IHT: Transfer of unused nil-rate band

The Pre-Budget 2007 Report published on Tuesday 9th October announced various changes, one of them referring to the inheritance tax (IHT).
Previously, married couples could transfer an unlimited sum to each other when one died without paying inheritance tax. But when the survivor died, their estate was then taxed at 40% on anything exceeding £300,000.
Couples can now transfer their allowances to each other. When the first person dies, they can transfer their allowance to the second person. When the survivor dies, their beneficiaries can add the two allowances together.
In other words, the change in IHT is concerned with ”the transfer of any unused nil rate band allowance on a person’s death to the estate of their surviving spouse or civil partner.”
It is important to remember that there is a ”permitted period”which is the time limit within which a claim must be made by the personal representative. This is two years from the death of the survivor spouse. If the claim is not be made within the time limit, than a claim may be made by any other person who could be liable to the inheritance tax.
By 2010, the combined tax-free allowance for couples will rise to £700,000.Experts emphasise the need to keep good records, especially where the spouse who dies first does not use the whole of their IHT allowance.
Although this is a great news for married couples or those in civil-partnerships these changes will not help unmarried or non-civil partnership couples, or siblings who share homes.
If you would like to know more details about the way IHT works, you can visit Taxfile’s accountants in South London.

1 reply
  1. Adrian says:

    Although the chancellor has tinkered with Inheritance Tax he has not really given anything away that could not have been achieved with Inheritance Tax saving Wills prior to his budget.

    It does mean that many people who had Nil Rate Band Inheritance Trust Wills written need to have them examined as they could be potentially be worse off by having them.

    The way some of these Wills are written means that on first death from the couple the Nil Rate band is used to transfer money into the Nil Rate Band Trust. If the second partner from the couple dies some years later they may not benefit in the uplift of the nil rate band allowance.

    This is quite complicated but if the first partner died in 2007 and the Nil Rate Band Trust was in acted then the second partner died in 2010 they total IHT free allowance could have been £700,000 but if the IHT Will transfers the nil rate band in force at the time of first death they would have used 100% of the nil rate band allowance and thus only achieve a total of £650,000, free of inheritance tax. The longer the period between the first partner dyeing and the second partners death the bigger this gap will get.

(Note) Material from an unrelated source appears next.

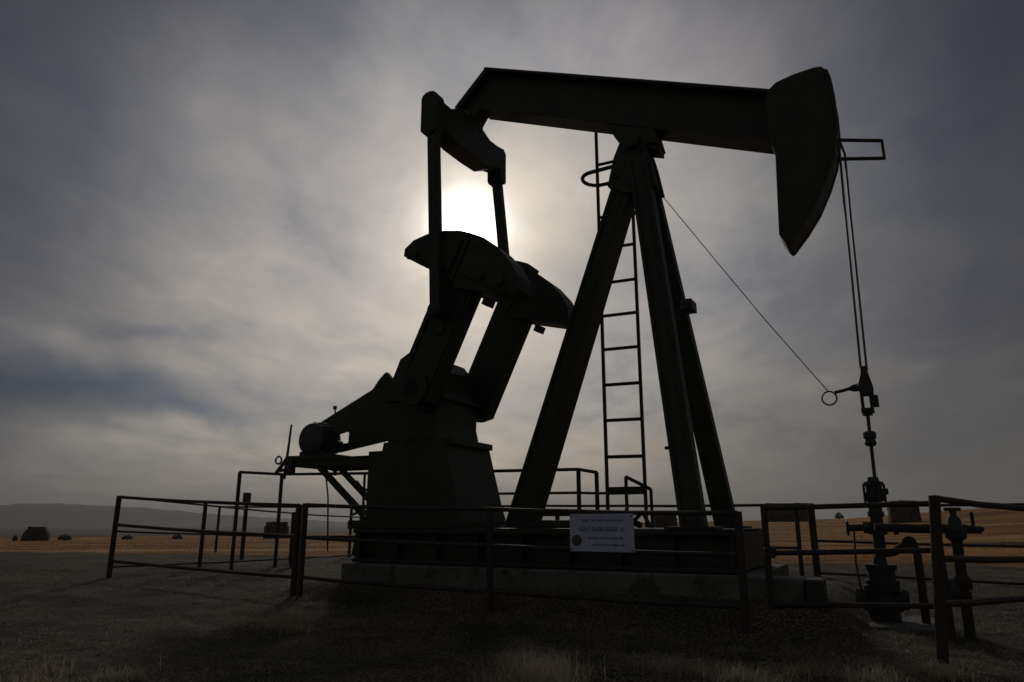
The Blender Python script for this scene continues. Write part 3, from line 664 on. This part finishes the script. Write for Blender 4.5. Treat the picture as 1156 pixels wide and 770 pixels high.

    If you are married or in a civil partnership you should consider either updating your wills or writing wills to include an asset protection trust to help protect a portion of the estate from potential care cost assessment, if you should need to go in to longer term care after the death of the first partner from the couple. Where as inheritance tax could only be applied at 40% on assets over the £300,000 nil rate band if you need long term care the local authorities could drain all of your assets down to a value of £13,000 a much bigger threat.